Dizendo-o de forma patética, foi o fim, o fim da carreira de Wertheimer como virtuose. Estudamos por uma década inteira um instrumento que escolhemos e então, depois dessa década mais ou menos deprimente e de muito empenho, ouvimos dois ou três compassos de um gênio e estamos acabados.

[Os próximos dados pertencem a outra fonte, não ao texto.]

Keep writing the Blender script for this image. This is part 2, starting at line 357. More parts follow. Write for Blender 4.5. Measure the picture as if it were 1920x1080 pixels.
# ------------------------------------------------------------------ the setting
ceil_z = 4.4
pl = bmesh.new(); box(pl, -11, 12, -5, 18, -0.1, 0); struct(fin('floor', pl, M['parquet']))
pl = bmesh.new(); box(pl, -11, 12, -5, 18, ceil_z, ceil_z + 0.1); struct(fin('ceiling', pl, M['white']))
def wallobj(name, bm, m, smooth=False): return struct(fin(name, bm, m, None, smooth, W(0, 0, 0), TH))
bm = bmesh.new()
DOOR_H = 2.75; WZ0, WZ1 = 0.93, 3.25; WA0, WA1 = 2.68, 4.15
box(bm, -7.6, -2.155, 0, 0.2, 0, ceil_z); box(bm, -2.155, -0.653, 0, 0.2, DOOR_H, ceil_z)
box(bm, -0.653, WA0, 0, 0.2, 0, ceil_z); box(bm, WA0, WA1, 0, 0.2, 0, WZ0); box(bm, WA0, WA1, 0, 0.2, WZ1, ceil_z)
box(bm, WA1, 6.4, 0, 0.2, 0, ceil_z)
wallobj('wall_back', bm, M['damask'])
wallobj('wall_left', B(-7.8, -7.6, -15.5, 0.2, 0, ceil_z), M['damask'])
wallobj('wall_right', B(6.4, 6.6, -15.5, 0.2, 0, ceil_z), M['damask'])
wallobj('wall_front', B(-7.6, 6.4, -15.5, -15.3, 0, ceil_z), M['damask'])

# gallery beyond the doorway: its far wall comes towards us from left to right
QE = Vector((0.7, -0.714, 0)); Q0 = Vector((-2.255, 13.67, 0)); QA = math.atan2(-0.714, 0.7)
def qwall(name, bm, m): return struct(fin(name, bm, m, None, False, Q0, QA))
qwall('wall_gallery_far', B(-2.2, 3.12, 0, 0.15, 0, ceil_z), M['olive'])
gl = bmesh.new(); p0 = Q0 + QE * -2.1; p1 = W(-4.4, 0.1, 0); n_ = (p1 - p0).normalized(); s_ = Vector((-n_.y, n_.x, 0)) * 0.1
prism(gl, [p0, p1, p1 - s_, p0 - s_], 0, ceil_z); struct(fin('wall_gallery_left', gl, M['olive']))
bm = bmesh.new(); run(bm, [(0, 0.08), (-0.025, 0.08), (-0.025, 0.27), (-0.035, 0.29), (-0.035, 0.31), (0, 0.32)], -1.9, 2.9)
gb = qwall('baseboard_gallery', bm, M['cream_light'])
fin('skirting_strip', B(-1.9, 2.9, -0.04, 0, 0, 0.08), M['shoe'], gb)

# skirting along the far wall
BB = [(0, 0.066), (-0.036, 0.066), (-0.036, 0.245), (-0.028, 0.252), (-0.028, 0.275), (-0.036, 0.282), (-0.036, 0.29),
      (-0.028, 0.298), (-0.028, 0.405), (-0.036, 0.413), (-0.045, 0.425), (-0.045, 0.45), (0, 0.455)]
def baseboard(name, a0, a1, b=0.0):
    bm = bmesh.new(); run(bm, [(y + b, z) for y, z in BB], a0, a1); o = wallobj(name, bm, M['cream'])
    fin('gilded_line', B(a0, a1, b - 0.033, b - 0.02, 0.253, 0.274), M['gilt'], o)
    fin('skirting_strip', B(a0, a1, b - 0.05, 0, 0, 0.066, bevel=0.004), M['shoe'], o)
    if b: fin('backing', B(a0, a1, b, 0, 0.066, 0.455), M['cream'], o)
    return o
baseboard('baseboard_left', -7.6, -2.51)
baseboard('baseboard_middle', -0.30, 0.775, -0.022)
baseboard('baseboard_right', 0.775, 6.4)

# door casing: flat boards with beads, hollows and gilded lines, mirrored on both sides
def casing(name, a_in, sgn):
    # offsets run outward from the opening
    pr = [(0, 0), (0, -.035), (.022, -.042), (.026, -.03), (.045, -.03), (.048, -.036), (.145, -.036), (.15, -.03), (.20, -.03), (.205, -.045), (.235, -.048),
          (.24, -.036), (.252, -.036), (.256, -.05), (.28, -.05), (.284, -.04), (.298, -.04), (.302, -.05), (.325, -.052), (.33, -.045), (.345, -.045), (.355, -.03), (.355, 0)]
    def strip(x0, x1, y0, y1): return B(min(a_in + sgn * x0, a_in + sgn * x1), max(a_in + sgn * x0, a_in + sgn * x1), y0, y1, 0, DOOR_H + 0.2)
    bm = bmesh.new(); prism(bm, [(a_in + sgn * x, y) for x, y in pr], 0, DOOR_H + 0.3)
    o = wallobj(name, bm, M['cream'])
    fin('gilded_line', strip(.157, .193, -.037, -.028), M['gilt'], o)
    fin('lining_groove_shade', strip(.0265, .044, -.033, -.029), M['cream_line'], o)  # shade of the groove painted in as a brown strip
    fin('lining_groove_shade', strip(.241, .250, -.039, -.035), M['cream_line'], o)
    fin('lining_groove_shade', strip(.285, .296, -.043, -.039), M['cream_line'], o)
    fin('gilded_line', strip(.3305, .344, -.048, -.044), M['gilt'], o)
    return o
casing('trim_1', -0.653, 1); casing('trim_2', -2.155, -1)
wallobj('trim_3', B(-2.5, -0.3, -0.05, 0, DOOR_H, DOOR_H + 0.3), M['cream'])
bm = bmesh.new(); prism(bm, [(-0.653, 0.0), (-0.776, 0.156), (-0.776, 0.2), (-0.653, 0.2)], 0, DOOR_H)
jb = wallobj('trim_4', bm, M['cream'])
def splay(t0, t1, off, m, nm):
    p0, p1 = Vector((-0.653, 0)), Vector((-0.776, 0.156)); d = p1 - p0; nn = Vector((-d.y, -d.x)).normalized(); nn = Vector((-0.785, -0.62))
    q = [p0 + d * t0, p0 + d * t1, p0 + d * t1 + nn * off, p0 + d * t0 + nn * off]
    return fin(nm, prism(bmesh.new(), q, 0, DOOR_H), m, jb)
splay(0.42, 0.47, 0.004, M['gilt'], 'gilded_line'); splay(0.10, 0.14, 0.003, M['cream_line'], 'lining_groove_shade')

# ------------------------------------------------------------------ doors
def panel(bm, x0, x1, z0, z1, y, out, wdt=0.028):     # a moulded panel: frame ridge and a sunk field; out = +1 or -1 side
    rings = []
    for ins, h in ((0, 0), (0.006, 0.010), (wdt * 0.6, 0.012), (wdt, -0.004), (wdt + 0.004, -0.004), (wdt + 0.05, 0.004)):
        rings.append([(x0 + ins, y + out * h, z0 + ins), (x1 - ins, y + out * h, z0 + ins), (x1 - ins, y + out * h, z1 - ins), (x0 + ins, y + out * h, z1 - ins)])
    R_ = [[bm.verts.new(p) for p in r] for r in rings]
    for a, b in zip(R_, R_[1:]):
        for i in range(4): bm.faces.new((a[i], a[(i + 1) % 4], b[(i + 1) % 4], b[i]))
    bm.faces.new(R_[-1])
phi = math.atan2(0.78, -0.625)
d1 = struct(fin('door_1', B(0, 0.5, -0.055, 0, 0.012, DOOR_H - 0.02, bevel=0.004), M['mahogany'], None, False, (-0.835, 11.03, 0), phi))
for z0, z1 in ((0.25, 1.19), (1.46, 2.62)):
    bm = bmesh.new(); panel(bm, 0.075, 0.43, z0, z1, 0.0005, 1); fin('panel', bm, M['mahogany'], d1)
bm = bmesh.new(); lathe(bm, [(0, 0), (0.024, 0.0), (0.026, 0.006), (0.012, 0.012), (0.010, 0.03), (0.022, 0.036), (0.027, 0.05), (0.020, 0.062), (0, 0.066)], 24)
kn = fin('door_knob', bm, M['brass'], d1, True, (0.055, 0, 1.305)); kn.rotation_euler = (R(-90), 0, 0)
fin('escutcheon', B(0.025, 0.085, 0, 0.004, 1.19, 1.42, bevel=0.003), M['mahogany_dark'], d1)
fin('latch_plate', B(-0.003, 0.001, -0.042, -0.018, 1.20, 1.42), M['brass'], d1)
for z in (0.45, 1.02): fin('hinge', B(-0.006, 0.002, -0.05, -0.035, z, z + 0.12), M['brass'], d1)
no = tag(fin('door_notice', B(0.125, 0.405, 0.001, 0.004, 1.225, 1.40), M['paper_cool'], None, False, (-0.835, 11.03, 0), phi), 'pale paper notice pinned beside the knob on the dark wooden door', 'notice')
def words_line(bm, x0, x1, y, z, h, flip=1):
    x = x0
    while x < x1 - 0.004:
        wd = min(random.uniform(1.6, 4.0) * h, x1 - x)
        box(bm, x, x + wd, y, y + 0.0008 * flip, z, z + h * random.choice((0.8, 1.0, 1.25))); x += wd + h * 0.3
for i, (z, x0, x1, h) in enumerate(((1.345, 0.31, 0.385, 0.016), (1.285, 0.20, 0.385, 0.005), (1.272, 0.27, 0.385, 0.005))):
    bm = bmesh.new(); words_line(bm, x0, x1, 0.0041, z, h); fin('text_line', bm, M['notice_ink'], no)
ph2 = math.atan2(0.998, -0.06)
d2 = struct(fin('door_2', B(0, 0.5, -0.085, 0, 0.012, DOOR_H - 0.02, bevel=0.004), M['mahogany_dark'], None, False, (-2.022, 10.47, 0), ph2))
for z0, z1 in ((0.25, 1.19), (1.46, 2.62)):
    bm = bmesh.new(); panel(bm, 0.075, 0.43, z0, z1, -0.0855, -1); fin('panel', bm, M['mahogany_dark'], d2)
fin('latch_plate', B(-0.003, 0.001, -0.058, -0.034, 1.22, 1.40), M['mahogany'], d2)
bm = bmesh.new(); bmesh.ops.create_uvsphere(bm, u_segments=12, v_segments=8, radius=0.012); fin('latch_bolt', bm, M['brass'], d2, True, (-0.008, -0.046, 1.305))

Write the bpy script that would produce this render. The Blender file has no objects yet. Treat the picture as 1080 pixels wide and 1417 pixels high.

De fato: o insuportável conflito, que pode ser expresso na colisão entre viver por uma causa e o fracasso dessa causa — presente também em O coração das trevas e A morte em Veneza acaba por emergir de um gesto que apenas o amigo notou e que passou completamente despercebido por Horowitz e mais ainda, por Glenn Gould. Não houve uma palavra sequer de Wertheimer, apenas um sentar-se de olhos cerrados, imerso em uma dor que o conduziria ao suicídio.

6.
Disso que foi dito, depreende-se que o melhor artifício autoral para que o conflito transpareça é deixar para o leitor a interpretação das diferentes situações críticas, mas tendo o cuidado para criar esses momentos com a intenção de que signifiquem mais do que aparentam. Não será melhor ideia deixar os atos das personagens se diluírem em banalidades assimétricas e inócuas. Elas, a bem da construção de um bom romance, devem adquirir sentido tendo em conta o conflito que expressam. Mas para isso, é claro, o ficcionista deve saber que livro está escrevendo.

Luiz Antonio de Assis Brasil

É romancista. Professor há 35 anos da Oficina de Criação Literária da PUC-RS. Autor de Escrever ficção (Companhia das Letras, 2019), entre outros.